I personally like myself better when I’m peacemaking, when I’m finding common ground, making the machine of government function better, and getting projects completed. I’ve shared that satisfaction in a lot of these weekly letters, because reminders that it’s possible fuel our resistance to the anti-government and anti-community forces that seek to divide us every day.

An example is what I saw at yesterday’s Chestnut Hill Cove stream restoration ribbon cutting. Runoff from the massive new warehouses on Solley Road just south of the Brandon Shores Power Plant had moved a huge volume of sediment into nearby Nabbs Creek, the Patapsco River, and the Chesapeake Bay.

Chestnut Hill Cove HOA President and Watershed Stewards Academy Master Steward Gary Gakenheimer, mobilized his neighbors and connected with the County’s Watershed Protection and Restoration Bureau at DPW, Chesapeake Rivers Alliance, Maryland DNR, Chesapeake Bay Trust, National Fish and Wildlife Foundation, Underwood & Associates, The Resilience Authority, and BGE (it’s under a power line), to create step pools to slow the water, spread it out, and allow it to soak into the water table.

It’s an extraordinary example of what’s possible when human beings set aside their differences and cooperate to achieve a common goal. “I don’t know how they got there,” said Gary, “but I’ve seen minnows in those step pools.” Water clarity in Nabbs Creek has improved, and underwater grasses, crabs, fish, and oxygen are back. Life is restored.

Relationships are hard. Conflict is easy. We all have buttons that somebody knows how to push - buttons that switch us into conflict mode. Our family members can be pretty good at pushing our buttons, but so can politicians and their campaign consultants.

My political opponent in 2018 told voters that a Latino gang would be set loose in their neighborhoods if I was elected. I told voters that my opponent would let real estate developers pave over the county if he was re-elected. Both of us really just wanted to govern effectively and make life better for the people we serve, but campaign consultants told us that if we wanted to win, we’d need to push people’s buttons.

Lately I’ve been on a statewide tour of 24 counties as chair of the Maryland Democratic Party. We’re asking people what they want in a political party, and how to build it. I wish we could attract a more politically diverse audience, but it’s mostly Democrats who attend, and there’s a mix of fear, anger, and motivation in the rooms. People want consistent messaging, which nobody has the power to enforce and would bore everyone to tears if it happened. They also want their elected leaders to fight fiercely.
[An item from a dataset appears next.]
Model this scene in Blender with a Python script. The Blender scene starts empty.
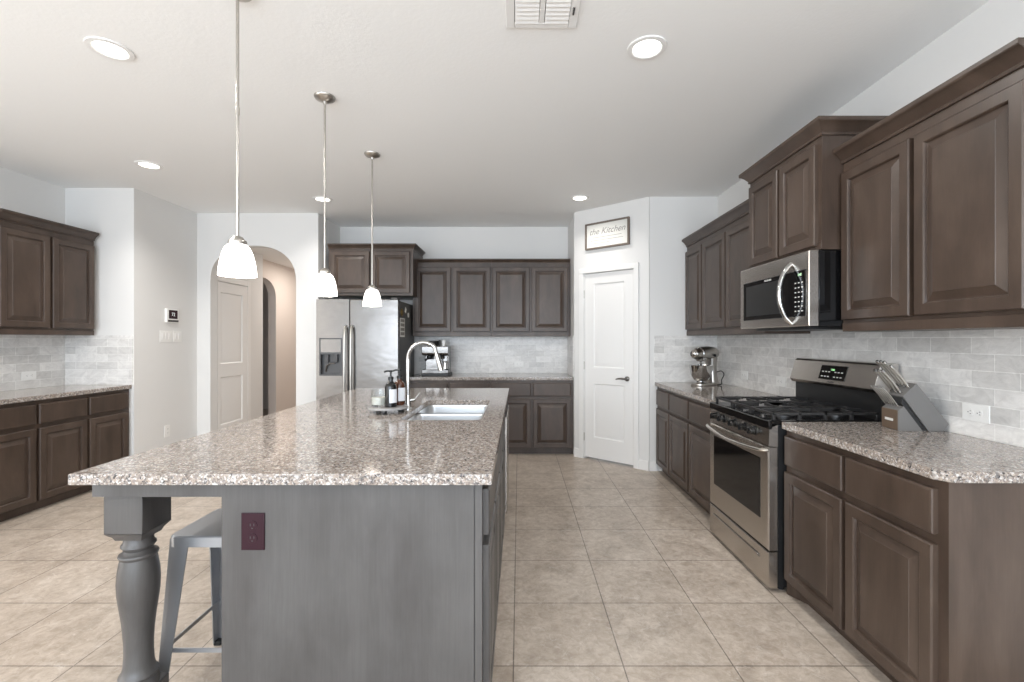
import bpy, bmesh, math, random
from mathutils import Vector, Matrix

random.seed(7)
PI = math.pi
SC = bpy.context.scene
COL = SC.collection

# ------------------------------------------------------------------ camera
cam_data = bpy.data.cameras.new('camera')
cam = bpy.data.objects.new('camera', cam_data)
COL.objects.link(cam)
cam.location = (0, 0, 1.35)
cam.rotation_euler = (PI / 2, 0, 0)
cam_data.sensor_width = 36
cam_data.lens = 460 / 1024 * 36
cam_data.shift_x = -7 / 1024
cam_data.shift_y = -1 / 1024
cam_data.clip_start = 0.05
SC.camera = cam

# ------------------------------------------------------------------ colour management
SC.view_settings.view_transform = 'Standard'
SC.view_settings.look = 'None'
SC.view_settings.gamma = 1
SC.view_settings.use_curve_mapping = False
SC.view_settings.exposure = -0.06
SC.cycles.use_denoising = True
SC.cycles.max_bounces = 10
SC.cycles.diffuse_bounces = 6
SC.cycles.sample_clamp_indirect = 6

# ------------------------------------------------------------------ world and unseen daylight lamps
world = bpy.data.worlds.new('world')
SC.world = world
world.use_nodes = True
world.node_tree.nodes['Background'].inputs[0].default_value = (0.78, 0.88, 1.0, 1)
world.node_tree.nodes['Background'].inputs[1].default_value = 0.6


def area(name, loc, rot, sx, sy, power, color, shape='RECTANGLE', spread=PI):
    l = bpy.data.lights.new(name, 'AREA')
    l.shape = shape
    l.size = sx
    l.size_y = sy
    l.energy = power
    l.color = color
    l.spread = spread
    o = bpy.data.objects.new(name, l)
    COL.objects.link(o)
    o.location = loc
    o.rotation_euler = rot
    return o


DAY = (0.80, 0.895, 1.0)
REAR_Y = -3.3
for i, wx in enumerate((-3.2, -1.2, 0.8)):
    area('window_daylight', (wx, REAR_Y + 0.01, 1.45), (PI / 2, 0, 0), 1.9, 2.1, 125, DAY)  # daylight lamps in the unseen rear windows, added to light the room
area('window_daylight', (-4.41, 0.4, 1.5), (0, -PI / 2, 0), 3.0, 2.2, 60, (1.0, 0.97, 0.93))  # added lamp in front of the solid left wall; no window there


# ------------------------------------------------------------------ materials
def lin(c):
    r = []
    for v in c[:3]:
        v = v / 255
        r.append(v / 12.92 if v <= 0.04045 else ((v + 0.055) / 1.055) ** 2.4)
    return (r[0], r[1], r[2], 1)


def mat(name, color, rough=0.5, metal=0.0, **kw):
    m = bpy.data.materials.new(name)
    m.use_nodes = True
    b = m.node_tree.nodes['Principled BSDF']
    b.inputs['Base Color'].default_value = lin(color)
    b.inputs['Roughness'].default_value = rough
    b.inputs['Metallic'].default_value = metal
    for k, v in kw.items():
        b.inputs[k.replace('_', ' ')].default_value = v
    return m


class NT:
    def __init__(self, m):
        self.t = m.node_tree
        self.b = self.t.nodes['Principled BSDF']

    def n(self, typ, **kw):
        nd = self.t.nodes.new(typ)
        for k, v in kw.items():
            setattr(nd, k, v)
        return nd

    def l(self, a, b):
        self.t.links.new(a, b)

    def coords(self, scale=(1, 1, 1), rand=0.0):
        tc = self.n('ShaderNodeTexCoord')
        mp = self.n('ShaderNodeMapping')
        mp.inputs['Scale'].default_value = scale
        self.l(tc.outputs['Object'], mp.inputs['Vector'])
        if rand:
            oi = self.n('ShaderNodeObjectInfo')
            ml = self.n('ShaderNodeMath', operation='MULTIPLY')
            ml.inputs[1].default_value = rand
            self.l(oi.outputs['Random'], ml.inputs[0])
            cb = self.n('ShaderNodeCombineXYZ')
            for k in range(3):
                self.l(ml.outputs[0], cb.inputs[k])
            self.l(cb.outputs[0], mp.inputs['Location'])
        return mp.outputs['Vector']

    def noise(self, vec, scale, detail=4, rough=0.55, dist=0.0):
        nd = self.n('ShaderNodeTexNoise')
        nd.inputs['Scale'].default_value = scale
        nd.inputs['Detail'].default_value = detail
        nd.inputs['Roughness'].default_value = rough
        nd.inputs['Distortion'].default_value = dist
        self.l(vec, nd.inputs['Vector'])
        return nd.outputs['Fac']

    def ramp(self, fac, stops, interp='LINEAR'):
        r = self.n('ShaderNodeValToRGB')
        r.color_ramp.interpolation = interp
        e = r.color_ramp.elements
        while len(e) < len(stops):
            e.new(0.5)
        for k, (p, c) in enumerate(stops):
            e[k].position = p
            e[k].color = lin(c)
        self.l(fac, r.inputs['Fac'])
        return r.outputs['Color']

    def mix(self, a, b, fac, mode='MIX'):
        nd = self.n('ShaderNodeMix', data_type='RGBA', blend_type=mode)
        if isinstance(fac, (int, float)):
            nd.inputs[0].default_value = fac
        else:
            self.l(fac, nd.inputs[0])
        for s, v in ((6, a), (7, b)):
            if isinstance(v, tuple):
                nd.inputs[s].default_value = v
            else:
                self.l(v, nd.inputs[s])
        return nd.outputs[2]

    def bump(self, h, strength, dist=0.01):
        bp = self.n('ShaderNodeBump')
        bp.inputs['Strength'].default_value = strength
        bp.inputs['Distance'].default_value = dist
        self.l(h, bp.inputs['Height'])
        self.l(bp.outputs[0], self.b.inputs['Normal'])

    def base(self, c):
        self.l(c, self.b.inputs['Base Color'])


def make_paint(name, color, bump=0.15, rough=0.7):
    m = mat(name, color, rough)
    t = NT(m)
    t.bump(t.noise(t.coords(), 55, 3), bump, 0.004)
    return m


def make_wood(name, stops):
    m = mat(name, stops[1], 0.38)
    t = NT(m)
    g = t.noise(t.coords((3, 3, 0.8), 7.0), 2.4, 7, 0.6, 0.5)
    c1 = t.ramp(g, list(zip((0.25, 0.5, 0.78), stops)))
    f = t.noise(t.coords((60, 60, 2.0), 7.0), 3.0, 4, 0.6)
    c2 = t.ramp(f, [(0.3, (232, 230, 228)), (0.7, (255, 255, 255))])
    blot = t.noise(t.coords((1.5, 1.5, 1.1), 5.0), 2.5, 3)
    c3 = t.ramp(blot, [(0.3, (205, 202, 200)), (0.7, (255, 255, 255))])
    t.base(t.mix(t.mix(c1, c2, 0.6, 'MULTIPLY'), c3, 0.7, 'MULTIPLY'))
    t.bump(f, 0.05, 0.002)
    return m


def make_granite():
    m = mat('speckled_granite', (180, 165, 152), 0.10)
    t = NT(m)
    v = t.coords()
    vo = t.n('ShaderNodeTexVoronoi')
    vo.inputs['Scale'].default_value = 190
    warp = t.n('ShaderNodeTexNoise')
    warp.inputs['Scale'].default_value = 90
    t.l(v, warp.inputs['Vector'])
    add = t.mix(v, warp.outputs['Color'], 0.012, 'ADD')
    t.l(add, vo.inputs['Vector'])
    sep = t.n('ShaderNodeSeparateColor')
    t.l(vo.outputs['Color'], sep.inputs[0])
    c1 = t.ramp(sep.outputs[0], [(0.0, (52, 50, 51)), (0.11, (104, 100, 99)), (0.30, (138, 126, 117)),
                                 (0.58, (160, 148, 137)), (0.82, (202, 198, 194))], 'CONSTANT')
    vo2 = t.n('ShaderNodeTexVoronoi')
    vo2.inputs['Scale'].default_value = 105
    t.l(add, vo2.inputs['Vector'])
    sep2 = t.n('ShaderNodeSeparateColor')
    t.l(vo2.outputs['Color'], sep2.inputs[0])
    c2 = t.ramp(sep2.outputs[1], [(0.0, (78, 75, 75)), (0.12, (126, 121, 119)), (0.30, (146, 133, 123)),
                                  (0.66, (170, 162, 154)), (0.88, (206, 203, 200))], 'CONSTANT')
    t.base(t.mix(c1, c2, 0.42))
    return m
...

I get that. When the opponent actually is breaking all the traditional rules of engagement and dismantling the parts of government that we can’t live without, we are in a fight for survival. But the second we win again, people will want effective government, peace, cooperation, and results. If they’re not getting that from one party, they switch to the other.

I feel pretty good about the people who’ve been elected in Maryland and Anne Arundel County in the last couple of elections. They get what it takes to govern well, and they’ve been willing to make hard decisions to produce long-term results for the common good, even when those decisions open the door to political attacks.

But I worry about the impact of the crises we face today. It could fool us into falling for candidates who only know how to land a punch. That would not serve anyone well.

So let’s keep electing peace-makers and results-producers, wherever we can find them, and let’s keep cultivating those skills in ourselves. The punch is a last resort, and sometimes it’s better to have it delivered by the folks whose job it is to throw punches.